Answer & Explanation
Ans. a

Exp. ‘Throw caution to the winds’ is an idiom which means to take a decision without caring about the negative effects that come with it. The sentence is universal and hence present form of verb ‘throw’ will be used.

  1. There’s always a temptation to ______________________ when you’re pushed for time, but it’s not usually worth it.

(a) chew corner

(b) cutting corners

(c) bite corners

(d) cut corners

(e) None of these

Answer & Explanation
Ans. d

Exp. ‘Cutting corners’ is an idiom meaning to do something in the easiest or cheapest way by skipping something important. The sentence is universal and hence simple present tense of the word ‘cutting’ i.e. ‘cut’ will be used.

  1.  It’s been ____________________ with the babysitter and I hope it stays that way.

(a) As far as good

(b) As far so good

(c) So far so good

(d) So far as good

(e) None of these

Answer & Explanation
Ans. c

Exp. ‘So far, so good’ is an idiom which has the meaning: at (until) this point the situation is alright/satisfactory.

  1. They stopped inviting him to the gatherings, and he really ________________________ about it.

(a) Got out of shape

(b) Got bent out of shape

(c) Get bend out of shape

(d) Hurt his shape

(e) None of these

Answer & Explanation
Ans. b

Exp. ‘Get bent out of shape’ is an idiom which means to become angry, agitated or upset. The sentence is talking about something that happened in the past and hence ‘got bent’ would be the grammatically correct option.
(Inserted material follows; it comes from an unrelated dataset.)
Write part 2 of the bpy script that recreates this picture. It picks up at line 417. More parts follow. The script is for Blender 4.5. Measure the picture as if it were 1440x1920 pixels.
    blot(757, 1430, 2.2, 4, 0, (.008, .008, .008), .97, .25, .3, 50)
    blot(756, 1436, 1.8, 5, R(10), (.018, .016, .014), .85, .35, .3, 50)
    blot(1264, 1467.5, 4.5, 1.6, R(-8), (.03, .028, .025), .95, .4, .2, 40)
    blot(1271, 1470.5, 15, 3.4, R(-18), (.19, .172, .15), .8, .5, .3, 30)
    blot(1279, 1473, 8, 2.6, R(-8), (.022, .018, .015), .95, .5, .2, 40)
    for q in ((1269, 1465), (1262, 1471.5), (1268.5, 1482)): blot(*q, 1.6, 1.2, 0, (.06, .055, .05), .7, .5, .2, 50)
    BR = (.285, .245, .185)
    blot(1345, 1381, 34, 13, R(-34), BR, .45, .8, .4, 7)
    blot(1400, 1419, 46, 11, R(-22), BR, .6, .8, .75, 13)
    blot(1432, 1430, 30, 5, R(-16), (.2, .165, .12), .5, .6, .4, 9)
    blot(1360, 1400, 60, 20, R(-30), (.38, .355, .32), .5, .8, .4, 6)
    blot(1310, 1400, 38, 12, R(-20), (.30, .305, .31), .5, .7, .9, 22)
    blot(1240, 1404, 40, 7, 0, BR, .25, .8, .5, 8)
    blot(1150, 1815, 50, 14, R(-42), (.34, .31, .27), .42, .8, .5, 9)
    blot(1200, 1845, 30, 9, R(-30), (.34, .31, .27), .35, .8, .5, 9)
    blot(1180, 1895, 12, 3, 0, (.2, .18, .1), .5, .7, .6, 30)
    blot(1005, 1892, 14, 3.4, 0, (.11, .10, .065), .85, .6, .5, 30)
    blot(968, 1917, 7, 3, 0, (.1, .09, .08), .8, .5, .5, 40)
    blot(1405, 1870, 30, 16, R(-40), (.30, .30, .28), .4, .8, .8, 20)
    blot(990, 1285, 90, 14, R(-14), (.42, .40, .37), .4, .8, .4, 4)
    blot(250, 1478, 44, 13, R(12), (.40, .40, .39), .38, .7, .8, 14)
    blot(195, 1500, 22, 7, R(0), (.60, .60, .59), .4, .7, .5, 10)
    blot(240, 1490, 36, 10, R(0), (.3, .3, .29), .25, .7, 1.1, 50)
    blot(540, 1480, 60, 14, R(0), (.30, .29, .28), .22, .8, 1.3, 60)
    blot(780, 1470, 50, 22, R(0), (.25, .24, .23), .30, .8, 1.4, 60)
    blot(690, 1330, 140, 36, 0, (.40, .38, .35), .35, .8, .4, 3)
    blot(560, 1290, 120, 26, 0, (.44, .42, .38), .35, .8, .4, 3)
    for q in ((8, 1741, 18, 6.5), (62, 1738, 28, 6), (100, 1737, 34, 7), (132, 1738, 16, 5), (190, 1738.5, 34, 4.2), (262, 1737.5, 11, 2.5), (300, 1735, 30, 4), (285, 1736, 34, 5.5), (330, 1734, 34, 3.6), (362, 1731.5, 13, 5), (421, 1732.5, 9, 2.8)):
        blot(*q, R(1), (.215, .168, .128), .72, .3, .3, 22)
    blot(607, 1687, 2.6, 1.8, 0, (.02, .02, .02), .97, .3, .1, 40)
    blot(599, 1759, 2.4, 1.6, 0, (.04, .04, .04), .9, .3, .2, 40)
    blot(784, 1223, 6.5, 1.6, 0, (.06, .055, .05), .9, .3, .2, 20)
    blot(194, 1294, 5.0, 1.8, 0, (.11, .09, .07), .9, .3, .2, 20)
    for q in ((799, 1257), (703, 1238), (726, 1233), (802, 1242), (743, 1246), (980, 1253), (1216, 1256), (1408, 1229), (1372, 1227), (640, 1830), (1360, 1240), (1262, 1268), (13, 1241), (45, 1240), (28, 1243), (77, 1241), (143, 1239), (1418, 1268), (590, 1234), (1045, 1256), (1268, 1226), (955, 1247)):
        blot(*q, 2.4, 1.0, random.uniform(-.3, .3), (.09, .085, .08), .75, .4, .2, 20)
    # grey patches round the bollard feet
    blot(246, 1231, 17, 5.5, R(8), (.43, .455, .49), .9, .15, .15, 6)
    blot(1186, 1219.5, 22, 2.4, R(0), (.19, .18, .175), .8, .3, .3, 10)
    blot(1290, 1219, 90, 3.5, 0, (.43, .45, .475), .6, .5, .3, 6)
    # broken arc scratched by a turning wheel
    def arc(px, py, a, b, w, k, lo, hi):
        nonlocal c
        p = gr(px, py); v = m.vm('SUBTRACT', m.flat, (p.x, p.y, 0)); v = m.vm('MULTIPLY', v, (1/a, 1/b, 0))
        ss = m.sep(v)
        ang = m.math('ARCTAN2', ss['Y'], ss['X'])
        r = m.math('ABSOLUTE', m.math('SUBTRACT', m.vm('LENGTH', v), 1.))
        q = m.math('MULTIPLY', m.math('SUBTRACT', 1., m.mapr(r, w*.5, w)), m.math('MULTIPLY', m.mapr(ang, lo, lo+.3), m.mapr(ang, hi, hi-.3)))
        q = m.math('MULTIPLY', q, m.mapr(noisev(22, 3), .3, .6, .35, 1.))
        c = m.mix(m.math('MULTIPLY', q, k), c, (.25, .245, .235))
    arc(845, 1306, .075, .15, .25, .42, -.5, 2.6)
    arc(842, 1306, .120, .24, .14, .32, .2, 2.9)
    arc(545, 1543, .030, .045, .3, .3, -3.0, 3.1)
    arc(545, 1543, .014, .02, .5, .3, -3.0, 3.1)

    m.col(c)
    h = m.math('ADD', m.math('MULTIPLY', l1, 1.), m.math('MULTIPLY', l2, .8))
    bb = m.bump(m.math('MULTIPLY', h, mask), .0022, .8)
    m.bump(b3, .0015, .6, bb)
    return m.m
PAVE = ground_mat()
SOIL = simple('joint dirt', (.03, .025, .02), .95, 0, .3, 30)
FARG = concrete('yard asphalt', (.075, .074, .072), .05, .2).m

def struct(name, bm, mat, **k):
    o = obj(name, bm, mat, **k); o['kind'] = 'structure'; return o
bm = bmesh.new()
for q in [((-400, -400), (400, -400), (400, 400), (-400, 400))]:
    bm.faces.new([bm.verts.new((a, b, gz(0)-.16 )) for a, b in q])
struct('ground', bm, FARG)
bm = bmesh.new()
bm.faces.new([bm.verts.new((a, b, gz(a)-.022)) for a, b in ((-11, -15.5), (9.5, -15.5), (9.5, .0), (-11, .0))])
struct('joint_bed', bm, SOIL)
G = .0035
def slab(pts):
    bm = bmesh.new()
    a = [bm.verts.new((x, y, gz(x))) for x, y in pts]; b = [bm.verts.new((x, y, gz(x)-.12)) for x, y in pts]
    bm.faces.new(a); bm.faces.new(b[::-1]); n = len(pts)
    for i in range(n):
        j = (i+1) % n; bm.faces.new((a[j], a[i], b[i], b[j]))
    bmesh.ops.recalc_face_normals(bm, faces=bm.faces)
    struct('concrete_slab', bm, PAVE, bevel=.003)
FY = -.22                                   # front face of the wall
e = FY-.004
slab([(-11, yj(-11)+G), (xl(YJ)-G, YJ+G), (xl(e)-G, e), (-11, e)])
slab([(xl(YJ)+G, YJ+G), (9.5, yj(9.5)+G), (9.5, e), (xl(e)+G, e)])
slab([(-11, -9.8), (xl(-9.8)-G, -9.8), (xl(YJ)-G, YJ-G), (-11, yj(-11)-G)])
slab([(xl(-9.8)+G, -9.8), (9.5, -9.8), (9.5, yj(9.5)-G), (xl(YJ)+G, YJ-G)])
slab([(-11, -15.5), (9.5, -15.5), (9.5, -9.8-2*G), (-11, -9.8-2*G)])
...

  1. Sheena was feeling a bit ______________________, so she decided not to go to the movie with her friends.

(a) Under weather

(b) Over the counter

(c) Over the weather

(d) Beneath the weather

(e) None of these

Answer & Explanation
Ans. e

Exp. The sentence is trying to convey that Sheena was maybe feeling a little unwell. ‘Under the weather’ is an idiom which is often used to convey the same. Neither (a) nor (d) is the correct usage of the phrase, hence the answer will be (e) None of these.